Eilertsen pointed to Minerals Management Service data that indicates what he called, “a clear picture of much better recoverability over the lifetime of a field” where dry completions are used. “Recoverables can be 20% to 25% greater.”

With a dry tree, there is no wet blowout preventer, which reduces marine operations. Another plus is that with a dry-tree riser system, there are no drilling riser flex joints. “We use stress joints, and the window for operating the drill string is normally based on the angle of the stress joints. The controlled geometry of the tapered stress joint therefore expands the operational window for drill string rotation,” Eilertsen said. The dry tree also allows a simpler completion than a wet tree, which takes 20% to 30% less time to execute.

Downtime costs resulting from hurricanes and loop currents in the Gulf have become serious operating considerations as well.
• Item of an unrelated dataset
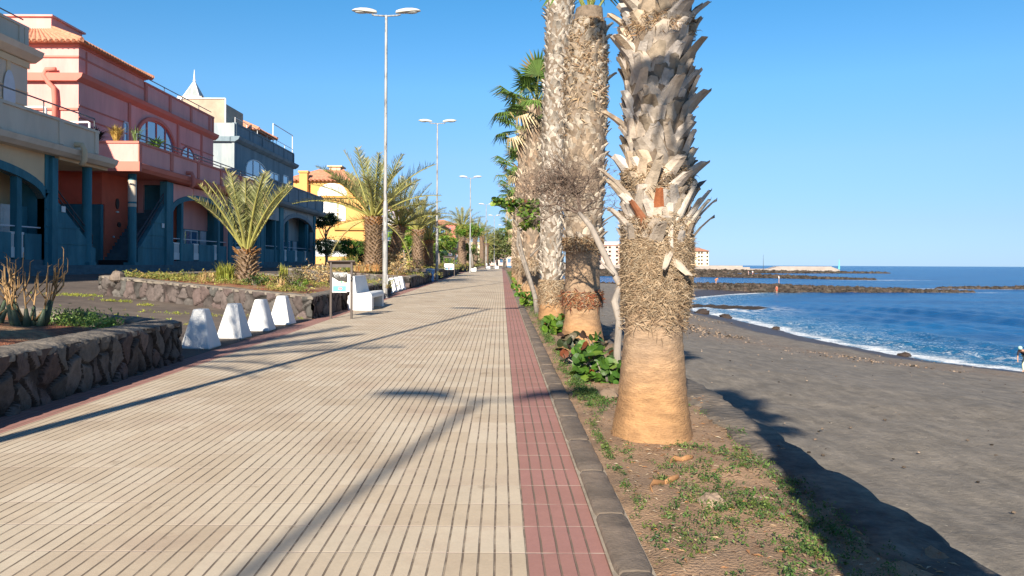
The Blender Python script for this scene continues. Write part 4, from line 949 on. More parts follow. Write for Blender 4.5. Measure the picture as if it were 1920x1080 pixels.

The new drilling and production spar is designed to post-Katrina conditions and will be permanently moored so that it does not have to move off station in the case of inclement conditions.

For 2006, abandonment costs for wet-tree MODUs operating in the Gulf of Mexico averaged $50 million, while dry-tree drilling unit abandonment costs over the same timeframe totaled about $10 million. “There is a $40-million gap on those two components alone,” Eilertsen said. “For sub-salt wells in the Gulf, drilling will take place over seven or eight years. And then there are workovers that will go on for the life of the field. Over a 20- to 25-year field life, you’re talking about an enormous amount of money.”

A new option

The concept for the drilling and production spar came from Technip’s focus on cost reduction.

“Drilling is the main driver,” Eilertsen said, “and drilling is also a tool for completion. We had to have a drillset that can accommodate setback and hook load requirements that are beyond anything that exists today.”

A traditional spar does not have enough real estate to accommodate a drillset; so Technip took the design in a different direction. The new unit is a three-deck spar with a drill set on top. The drillfloor is 50 ft (15 m) lower in elevation than the traditional spar’s top deck, which brings down the vertical center of gravity, allowing for the installation of a 200 ft by 90 ft (61 m by 27 m) piperack with a 2,000-metric-ton capacity for tubular storage. The upper deck accommodates living quarters as well.

“We sized a 5,000-metric-ton skiddable drillset that we believe is within 90% accuracy of what is required to drill subsalt wells in the Gulf. The new spar will have 2-million-pound hook load, 2.5-million-pound setback load, and will carry more than 60,000 ft (18,300 m) of tubulars,” Eilertsen said.

One of the unique features for the spar riser design is the possibility of having the drilling riser permanently deployed for the duration of the drilling program. In the case of performing grass roots drilling, the drilling riser will be connected to a subsea parking stump, Eilertsen explained. The drill set will be positioned over the dedicated moon pool slot so that openhole drilling operations can be performed.

Where the hull in a traditional spar is empty, the drilling and production spar houses circular bulk storage and mud tanks. “We’ve filled up the upper portion of the hull with bulk cement and barite tanks, reserve mud tanks, and completion tanks. It is just as efficiently arranged as any sixth generation MODU. In fact, the interface between the topsides and hull is minimal compared to a tension-leg platform or MODU, which will have a huge effect on commissioning and integration offshore, Eilertsen said.”

The mud system consists of four 2,200-hp pumps with 7,500-psi capability. “Premixed mud and mud boost are important for deepwater drilling. That requires a dedicated pump for mud boosting and at least 8,000 bbl of premixed active mud. We’ve provided for an additional 30 Mcf of bulk mud so we can readily mix another 8,000 bbl, which will allow the spar to contend with eventualities such as lost circulation,” Eilertsen explained.

The drilling and production spar topsides has an operating weight of approximately 30,000 metric tons. Including top tensioned riser load increases the facility payload to approximately 60,000 metric tons. “No other dry tree drilling unit is anywhere close to this size,” Eilertsen said.